• **GIVEN TASK**
Print the lines of the data, starting with the first, up to and including the line where "SC.camera = co" appears.

Start of PROVIDED MATERIAL

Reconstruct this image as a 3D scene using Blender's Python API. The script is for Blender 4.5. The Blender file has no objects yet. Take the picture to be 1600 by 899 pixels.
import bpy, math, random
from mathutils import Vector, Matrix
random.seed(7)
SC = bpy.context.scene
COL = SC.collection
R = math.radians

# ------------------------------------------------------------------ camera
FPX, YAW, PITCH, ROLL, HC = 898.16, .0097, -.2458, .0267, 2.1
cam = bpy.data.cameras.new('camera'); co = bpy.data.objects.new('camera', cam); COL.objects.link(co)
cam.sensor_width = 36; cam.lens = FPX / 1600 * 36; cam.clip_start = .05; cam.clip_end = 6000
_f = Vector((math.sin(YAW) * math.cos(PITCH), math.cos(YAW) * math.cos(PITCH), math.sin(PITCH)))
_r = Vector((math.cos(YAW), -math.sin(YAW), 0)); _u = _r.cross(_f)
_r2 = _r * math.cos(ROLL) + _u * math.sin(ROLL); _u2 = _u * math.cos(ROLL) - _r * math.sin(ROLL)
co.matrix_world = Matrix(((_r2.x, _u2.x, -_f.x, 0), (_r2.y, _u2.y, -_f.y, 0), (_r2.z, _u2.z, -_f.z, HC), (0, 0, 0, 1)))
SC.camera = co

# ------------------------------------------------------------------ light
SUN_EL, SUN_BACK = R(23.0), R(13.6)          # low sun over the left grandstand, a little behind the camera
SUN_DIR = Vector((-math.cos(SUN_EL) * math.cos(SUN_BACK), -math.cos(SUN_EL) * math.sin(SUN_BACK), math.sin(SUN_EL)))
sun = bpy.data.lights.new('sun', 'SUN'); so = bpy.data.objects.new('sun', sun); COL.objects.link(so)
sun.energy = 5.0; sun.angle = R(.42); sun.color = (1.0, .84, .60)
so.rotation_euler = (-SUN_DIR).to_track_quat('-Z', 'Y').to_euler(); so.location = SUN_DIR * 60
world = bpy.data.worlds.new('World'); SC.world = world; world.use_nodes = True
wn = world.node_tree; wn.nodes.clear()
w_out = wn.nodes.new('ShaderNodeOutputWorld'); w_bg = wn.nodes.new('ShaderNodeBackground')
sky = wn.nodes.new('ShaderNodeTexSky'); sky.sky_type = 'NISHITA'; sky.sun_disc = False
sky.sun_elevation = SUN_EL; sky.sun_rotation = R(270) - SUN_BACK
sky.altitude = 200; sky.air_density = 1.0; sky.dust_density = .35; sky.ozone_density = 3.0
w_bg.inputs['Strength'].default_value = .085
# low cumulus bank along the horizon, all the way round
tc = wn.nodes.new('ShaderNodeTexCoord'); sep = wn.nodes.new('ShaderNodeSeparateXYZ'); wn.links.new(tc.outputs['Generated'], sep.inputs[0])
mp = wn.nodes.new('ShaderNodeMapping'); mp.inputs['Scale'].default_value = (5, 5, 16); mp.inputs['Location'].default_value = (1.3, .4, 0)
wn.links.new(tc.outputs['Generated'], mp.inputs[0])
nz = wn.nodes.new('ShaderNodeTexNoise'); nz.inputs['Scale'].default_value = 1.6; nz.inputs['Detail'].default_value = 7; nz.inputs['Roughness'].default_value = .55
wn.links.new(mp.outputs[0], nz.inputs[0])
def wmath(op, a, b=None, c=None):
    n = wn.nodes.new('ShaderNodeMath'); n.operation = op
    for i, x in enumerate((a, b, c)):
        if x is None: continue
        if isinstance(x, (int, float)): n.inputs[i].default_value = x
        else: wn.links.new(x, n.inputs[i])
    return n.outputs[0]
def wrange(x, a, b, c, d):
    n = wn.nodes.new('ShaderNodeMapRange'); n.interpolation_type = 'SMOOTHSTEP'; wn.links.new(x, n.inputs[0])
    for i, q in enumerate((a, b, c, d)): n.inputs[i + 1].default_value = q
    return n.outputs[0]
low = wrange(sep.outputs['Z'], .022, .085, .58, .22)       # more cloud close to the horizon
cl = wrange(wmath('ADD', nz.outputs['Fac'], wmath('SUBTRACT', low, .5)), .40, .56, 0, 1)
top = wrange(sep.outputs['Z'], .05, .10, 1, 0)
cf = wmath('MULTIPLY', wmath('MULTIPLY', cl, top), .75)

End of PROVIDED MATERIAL

• **ANSWER TO THIS EXERCISE**
Reconstruct this image as a 3D scene using Blender's Python API. The script is for Blender 4.5. The Blender file has no objects yet. Take the picture to be 1600 by 899 pixels.
import bpy, math, random
from mathutils import Vector, Matrix
random.seed(7)
SC = bpy.context.scene
COL = SC.collection
R = math.radians

# ------------------------------------------------------------------ camera
FPX, YAW, PITCH, ROLL, HC = 898.16, .0097, -.2458, .0267, 2.1
cam = bpy.data.cameras.new('camera'); co = bpy.data.objects.new('camera', cam); COL.objects.link(co)
cam.sensor_width = 36; cam.lens = FPX / 1600 * 36; cam.clip_start = .05; cam.clip_end = 6000
_f = Vector((math.sin(YAW) * math.cos(PITCH), math.cos(YAW) * math.cos(PITCH), math.sin(PITCH)))
_r = Vector((math.cos(YAW), -math.sin(YAW), 0)); _u = _r.cross(_f)
_r2 = _r * math.cos(ROLL) + _u * math.sin(ROLL); _u2 = _u * math.cos(ROLL) - _r * math.sin(ROLL)
co.matrix_world = Matrix(((_r2.x, _u2.x, -_f.x, 0), (_r2.y, _u2.y, -_f.y, 0), (_r2.z, _u2.z, -_f.z, HC), (0, 0, 0, 1)))
SC.camera = co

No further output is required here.